▽

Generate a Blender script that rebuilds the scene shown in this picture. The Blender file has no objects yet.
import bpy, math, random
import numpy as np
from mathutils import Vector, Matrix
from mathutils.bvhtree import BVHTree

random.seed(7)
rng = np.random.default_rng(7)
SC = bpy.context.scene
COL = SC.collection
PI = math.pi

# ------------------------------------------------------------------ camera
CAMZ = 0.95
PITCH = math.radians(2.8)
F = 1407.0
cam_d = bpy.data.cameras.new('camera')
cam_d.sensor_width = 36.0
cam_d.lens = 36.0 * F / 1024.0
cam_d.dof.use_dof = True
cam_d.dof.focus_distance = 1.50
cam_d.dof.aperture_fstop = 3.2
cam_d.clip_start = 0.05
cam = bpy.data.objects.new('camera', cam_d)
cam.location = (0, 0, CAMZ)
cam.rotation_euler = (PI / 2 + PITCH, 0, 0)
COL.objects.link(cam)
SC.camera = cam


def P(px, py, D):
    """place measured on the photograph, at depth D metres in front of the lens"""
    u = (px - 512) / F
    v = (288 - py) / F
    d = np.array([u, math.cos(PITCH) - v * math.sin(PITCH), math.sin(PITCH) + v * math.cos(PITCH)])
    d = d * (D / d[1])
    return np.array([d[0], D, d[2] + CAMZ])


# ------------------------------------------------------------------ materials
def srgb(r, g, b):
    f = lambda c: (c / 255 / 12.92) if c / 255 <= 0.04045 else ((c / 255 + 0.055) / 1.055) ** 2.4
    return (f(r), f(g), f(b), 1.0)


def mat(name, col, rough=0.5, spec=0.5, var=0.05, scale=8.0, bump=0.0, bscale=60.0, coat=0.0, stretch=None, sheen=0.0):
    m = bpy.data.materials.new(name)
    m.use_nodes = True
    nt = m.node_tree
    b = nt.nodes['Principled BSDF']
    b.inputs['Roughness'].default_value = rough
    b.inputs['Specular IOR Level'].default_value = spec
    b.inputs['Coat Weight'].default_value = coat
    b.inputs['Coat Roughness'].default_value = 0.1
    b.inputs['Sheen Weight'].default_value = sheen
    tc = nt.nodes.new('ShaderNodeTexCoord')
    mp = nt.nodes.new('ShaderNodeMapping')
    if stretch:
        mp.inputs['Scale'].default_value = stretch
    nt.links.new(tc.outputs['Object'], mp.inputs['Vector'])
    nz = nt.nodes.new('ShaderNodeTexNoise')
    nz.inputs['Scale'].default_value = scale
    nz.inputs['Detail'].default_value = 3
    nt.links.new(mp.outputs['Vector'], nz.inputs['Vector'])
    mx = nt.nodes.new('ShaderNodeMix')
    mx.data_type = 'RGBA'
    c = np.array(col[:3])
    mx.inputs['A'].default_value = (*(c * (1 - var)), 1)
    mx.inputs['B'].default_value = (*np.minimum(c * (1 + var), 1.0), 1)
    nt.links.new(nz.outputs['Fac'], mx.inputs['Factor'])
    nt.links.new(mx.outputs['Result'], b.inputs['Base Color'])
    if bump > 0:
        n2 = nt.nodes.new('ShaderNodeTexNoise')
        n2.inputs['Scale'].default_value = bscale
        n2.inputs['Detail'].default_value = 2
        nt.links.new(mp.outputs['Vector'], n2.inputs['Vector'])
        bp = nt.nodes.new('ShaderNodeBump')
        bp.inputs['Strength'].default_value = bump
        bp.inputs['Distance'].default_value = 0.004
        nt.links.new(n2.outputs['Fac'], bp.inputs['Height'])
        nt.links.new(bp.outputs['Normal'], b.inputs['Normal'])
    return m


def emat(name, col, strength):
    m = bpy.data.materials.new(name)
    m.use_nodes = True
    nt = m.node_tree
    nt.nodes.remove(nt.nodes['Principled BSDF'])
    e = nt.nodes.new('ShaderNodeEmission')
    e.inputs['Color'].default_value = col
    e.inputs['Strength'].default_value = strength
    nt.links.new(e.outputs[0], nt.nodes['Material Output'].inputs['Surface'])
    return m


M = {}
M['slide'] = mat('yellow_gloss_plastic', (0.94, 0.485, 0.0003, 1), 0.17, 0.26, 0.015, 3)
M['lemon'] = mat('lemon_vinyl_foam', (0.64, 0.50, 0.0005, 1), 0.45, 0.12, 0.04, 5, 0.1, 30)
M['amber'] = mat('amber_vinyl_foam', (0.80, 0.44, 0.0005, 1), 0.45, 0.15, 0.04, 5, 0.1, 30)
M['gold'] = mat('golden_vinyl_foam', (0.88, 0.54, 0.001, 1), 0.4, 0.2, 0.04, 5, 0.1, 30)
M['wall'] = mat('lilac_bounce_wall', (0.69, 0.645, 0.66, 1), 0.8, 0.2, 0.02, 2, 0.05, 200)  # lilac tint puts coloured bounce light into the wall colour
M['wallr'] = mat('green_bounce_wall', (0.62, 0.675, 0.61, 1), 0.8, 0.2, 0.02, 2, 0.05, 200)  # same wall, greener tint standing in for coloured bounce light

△

→ The task:
Please print the material above exactly as it appears, from its first line through the line containing "SC.camera = cam", inclusive, and stop there.

→ Answer below:
Generate a Blender script that rebuilds the scene shown in this picture. The Blender file has no objects yet.
import bpy, math, random
import numpy as np
from mathutils import Vector, Matrix
from mathutils.bvhtree import BVHTree

random.seed(7)
rng = np.random.default_rng(7)
SC = bpy.context.scene
COL = SC.collection
PI = math.pi

# ------------------------------------------------------------------ camera
CAMZ = 0.95
PITCH = math.radians(2.8)
F = 1407.0
cam_d = bpy.data.cameras.new('camera')
cam_d.sensor_width = 36.0
cam_d.lens = 36.0 * F / 1024.0
cam_d.dof.use_dof = True
cam_d.dof.focus_distance = 1.50
cam_d.dof.aperture_fstop = 3.2
cam_d.clip_start = 0.05
cam = bpy.data.objects.new('camera', cam_d)
cam.location = (0, 0, CAMZ)
cam.rotation_euler = (PI / 2 + PITCH, 0, 0)
COL.objects.link(cam)
SC.camera = cam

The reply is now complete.